In 1996, when I was at the San Diego Union-Tribune, Gould starred in a regional premiere of Jon Robin Baitz’s play “The Substance of Fire” at the Old Globe Theatre, playing the role of Isaac Geldhart, originated by Ron Rifkin. The role effectively revitalized Rifkin’s career. Gould was wonderful in it as well, and he brought fierce concentration and a flinty pride to Geldhart, the Holocaust survivor whose publishing firm is being torn apart by family squabbles.

“Something has happened,” the character says, when asked why the printed word has become economically challenged. “There used to be some silence to life. There is now none. Just static, white noise, fireworks, and boredom all around you.” The lines, written well before the BlackBerry and iPhone era, sound eerily prescient, and Gould brought a memorable tenderness to them.

In that ’96 interview, Gould told me: “I think Baitz is very understanding of Isaac. He knows what his kind of rigidity can lead to, the rejection of love and close connections…there’s a worldview being examined here, really — one’s position toward life itself, which in this case includes the Holocaust and its aftereffects, one’s relation with one’s children, one’s ethical standards, one’s engagement with the world … it’s fascinating.”

Gould grew up in Albany and Schenectady, N.Y., the son of a “very gentle, compassionate” father and a “stern, very strong mother,” he told me. His father worked in the movie distribution business and, later, when the Depression hit, as a postal clerk.

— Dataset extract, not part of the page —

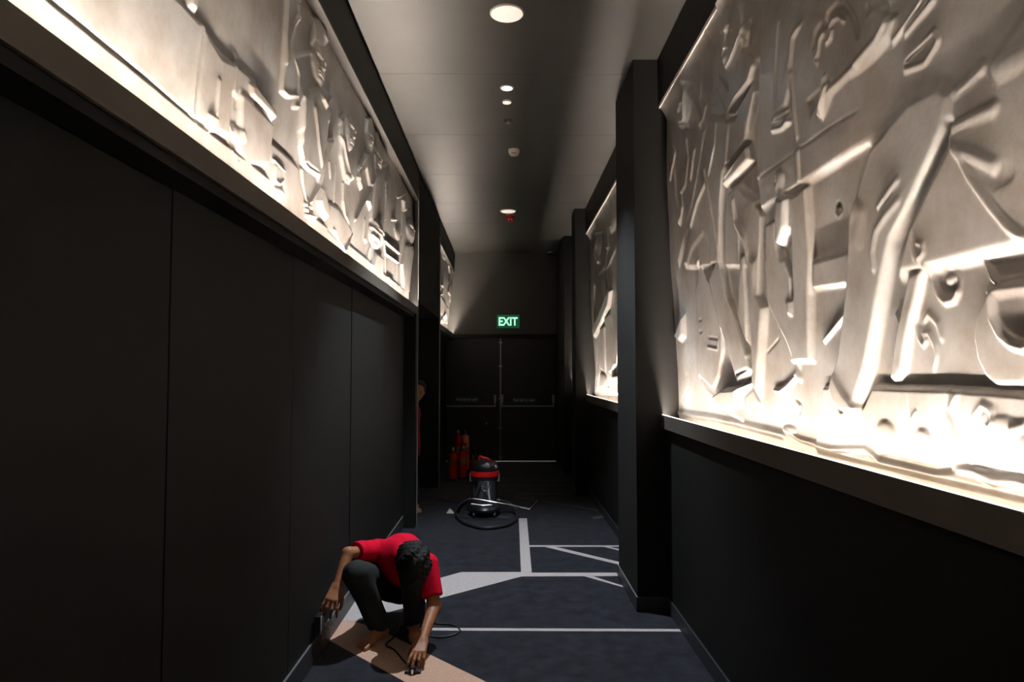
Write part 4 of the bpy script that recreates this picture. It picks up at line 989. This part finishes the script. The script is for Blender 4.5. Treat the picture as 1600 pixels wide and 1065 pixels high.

Gould wanted to act — his father had dabbled a bit — but at his parents’ urging, he attended the New York state college for teachers in Albany (now part of the State University of New York system). He attended graduate school at Cornell where he met his wife, and got his master’s degree and Ph.D. in theater.

He taught here and there, and in 1956 moved his family west for a job at University of California, Riverside. Then came his first television work (“about four seconds” on the 1961-62 Rod Taylor one-season wonder “Hong Kong”) and his first film role (“The Couch,” in 1962). Teaching eventually took a back seat to performing. He was all over TV and big screens for decades, especially prominently in the ’70s, when he went from Kid Twist in “The Sting” to Woody Allen’s droll straight man in “Love and Death” in style. And he’ll always be Rhoda’s father for a certain generation.

“I’m out of the great loop of TV and film, I suppose,” he told me in that interview, “but I don’t really want to go up for a TV pilot at this point. Not that they’re going after my age group, anyway. It’s all young people — ‘Friends,’ friends of ‘Friends.’ I’d much rather spend my time doing theater now.”

Whether rehearsing Shakespeare or Baitz, he told me, Gould loved the feeling of embarking on “a wonderful period of discovery. There’s always a new way to respond to an actor, to cant the line, to deal with the practical, technical aspects of the language — and to come across a feeling or meaning that deepens or widens suddenly. Those are great discoveries to me.”

Our interview concluded with him saying: “There’s still enough of the teacher in me that says: This is a wonderful text. I’d like to share with you. Listen to this.”